1. On 13 November Theo informed Gauguin that he had sold two of his canvases. See Correspondance Gauguin 1984, p. 280. These were Dogs running in a meadow (W282/W265), sold on 10 November 1888 to Cheret for 300 francs, and Inlet opposite the fishing port of Pont-Aven (W276/W266), sold on 12 November 1888 to Dupuis for 500 francs.
In his letter (for which Vincent thanks him here), Theo undoubtedly wrote about the sale on 13 November of a third painting by Gauguin: the ledgers of Boussod, Valadon & Cie record that on that day View of Pont-Aven was sold to Dupuis for 500 francs. This was possibly Mount Sainte-Marguerite seen from the vicinity of the presbytery, 1886 (W227/W195). See Wildenstein 2001, p. 284. Soon after this, on 4 December, Theo sold another painting by Gauguin: Breton fishermen, 1888 (W275/W262), to Léon Clapisson for 400 francs. See Wildenstein 2001, pp. 384-385.
2. De Haan was 36 years old, Isaäcson 29.
3. Theo had sent two unspecified photographs of drawings by De Haan (see letter 708). On 6 December 1888 he wrote to Willemien about De Haan: ‘His earlier work somewhat resembles Vincent’s work from Nuenen, although it does not have Vincent’s fury but instead something resigned and Rembrandtesque that is indeed worthwhile’ (FR b916).
5. For Blanc’s Grammaire des arts du dessin, see letter 454, n. 17. Van Gogh’s reference to the ‘article on colour’ could mean either the brief explanation of the basic principles of art in ‘Du dessin et de la couleur’ (On drawing and colour), or ‘Colour being what more particularly distinguishes painting from the other arts, it is indispensable to the painter to know the laws of colour insofar as they are quintessential and absolute’ (Le coloris étant ce qui distingue plus particulièrement la peinture des autres arts, il est indispensable au peintre de connaître les lois de la couleur dans ce qu’elles ont d’essentiel et d’absolu) – ‘Principes’ (Principles) and ‘Peinture’ (Painting), chapter 5 and chapter 13, respectively. See Blanc 1870, pp. 22-26, 601-617.
6. The letter sketch Sower with setting sun (F - JH 1628) was made after the painting of the same name (F 450 / JH 1627 [2746]). There is also a smaller work of the same subject (F 451 / JH 1629), which was assumed to have preceded the no. 30 canvas. Technical examination has however shown that Van Gogh painted it afterwards. See exhib. cat. Amsterdam 1988, pp. 182-185, and exhib. cat. Chicago 2001, p. 217.
8. Regarding the financial arrangement, see letter 717, Date and n. 9.

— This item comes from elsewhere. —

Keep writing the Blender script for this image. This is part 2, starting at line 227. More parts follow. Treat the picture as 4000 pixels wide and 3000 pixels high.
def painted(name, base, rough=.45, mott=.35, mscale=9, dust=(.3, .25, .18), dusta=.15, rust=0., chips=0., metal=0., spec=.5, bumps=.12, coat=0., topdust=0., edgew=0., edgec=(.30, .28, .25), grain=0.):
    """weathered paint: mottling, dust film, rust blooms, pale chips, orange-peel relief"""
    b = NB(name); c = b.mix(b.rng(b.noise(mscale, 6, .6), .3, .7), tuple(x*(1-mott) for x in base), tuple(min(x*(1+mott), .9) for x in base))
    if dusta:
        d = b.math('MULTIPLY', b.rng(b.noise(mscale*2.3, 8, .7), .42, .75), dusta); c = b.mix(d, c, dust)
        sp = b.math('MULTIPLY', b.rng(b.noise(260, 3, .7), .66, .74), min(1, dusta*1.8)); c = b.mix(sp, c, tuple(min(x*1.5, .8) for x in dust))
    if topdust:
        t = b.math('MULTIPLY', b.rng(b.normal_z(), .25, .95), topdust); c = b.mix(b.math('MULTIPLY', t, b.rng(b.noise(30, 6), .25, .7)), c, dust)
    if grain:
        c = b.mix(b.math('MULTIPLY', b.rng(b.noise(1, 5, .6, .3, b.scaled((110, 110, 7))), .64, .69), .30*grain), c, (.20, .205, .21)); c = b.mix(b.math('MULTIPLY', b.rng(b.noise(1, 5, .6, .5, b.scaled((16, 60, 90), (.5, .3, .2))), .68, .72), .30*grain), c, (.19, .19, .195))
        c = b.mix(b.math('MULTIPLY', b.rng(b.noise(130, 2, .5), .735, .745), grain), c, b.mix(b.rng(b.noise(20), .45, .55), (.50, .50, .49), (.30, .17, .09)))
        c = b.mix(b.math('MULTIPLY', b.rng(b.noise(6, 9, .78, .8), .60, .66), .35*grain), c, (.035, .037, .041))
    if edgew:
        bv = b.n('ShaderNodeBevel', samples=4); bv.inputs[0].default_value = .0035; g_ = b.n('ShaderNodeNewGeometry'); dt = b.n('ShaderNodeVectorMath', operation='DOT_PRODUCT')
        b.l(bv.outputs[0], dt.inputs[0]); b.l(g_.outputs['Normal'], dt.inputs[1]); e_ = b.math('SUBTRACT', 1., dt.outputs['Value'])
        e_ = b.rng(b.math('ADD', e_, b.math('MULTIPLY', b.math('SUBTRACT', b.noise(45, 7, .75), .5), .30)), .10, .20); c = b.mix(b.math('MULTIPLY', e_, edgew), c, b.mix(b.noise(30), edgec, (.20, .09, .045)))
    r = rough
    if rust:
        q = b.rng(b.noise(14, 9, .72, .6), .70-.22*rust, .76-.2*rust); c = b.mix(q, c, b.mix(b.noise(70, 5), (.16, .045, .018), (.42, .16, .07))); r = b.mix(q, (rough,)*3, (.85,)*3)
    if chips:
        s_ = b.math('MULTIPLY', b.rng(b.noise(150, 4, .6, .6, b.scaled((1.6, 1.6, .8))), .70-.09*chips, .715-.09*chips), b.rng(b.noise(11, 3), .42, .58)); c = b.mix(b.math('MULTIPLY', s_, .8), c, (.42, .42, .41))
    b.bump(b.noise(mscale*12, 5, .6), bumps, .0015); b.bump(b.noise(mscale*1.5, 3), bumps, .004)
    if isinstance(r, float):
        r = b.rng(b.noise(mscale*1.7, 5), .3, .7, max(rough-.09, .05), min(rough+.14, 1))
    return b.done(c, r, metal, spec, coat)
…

9. In this period Gauguin made two paintings of washerwomen: Washerwomen on the bank of a canal, 1888 (W322/W302) (New York, The William S. Paley Collection at the Museum of Modern Art). Ill. 2263 [2263], and Washerwomen, 1888 (W325/W303) (Bilbao, Museo de Bellas Artes). Ill. 119 [119].
[2263] [119]
10. This lost still life is most likely depicted in part in Van Gogh’s portrait Paul Gauguin (Man in a red beret) (F 546 / JH -), in which the painter sits at his easel, on which a yellow canvas stands. See exhib. cat. Chicago 2001, p. 236 and Van Tilborgh and Hendriks 2001, p. 39. Wildenstein assumes that The little cat (W294/W321), 1888 (private collection) is a surviving fragment of the partly overpainted still life; it displays yellow and orange fruits on a yellow background. See Wildenstein 2001, p. 533.
11. On the paintings by Monticelli owned by Theo and Vincent in 1888, see letter 578, n. 5.
12. Vincent had written to Theo about the continuation of Monticelli’s work in letters 689 and 702.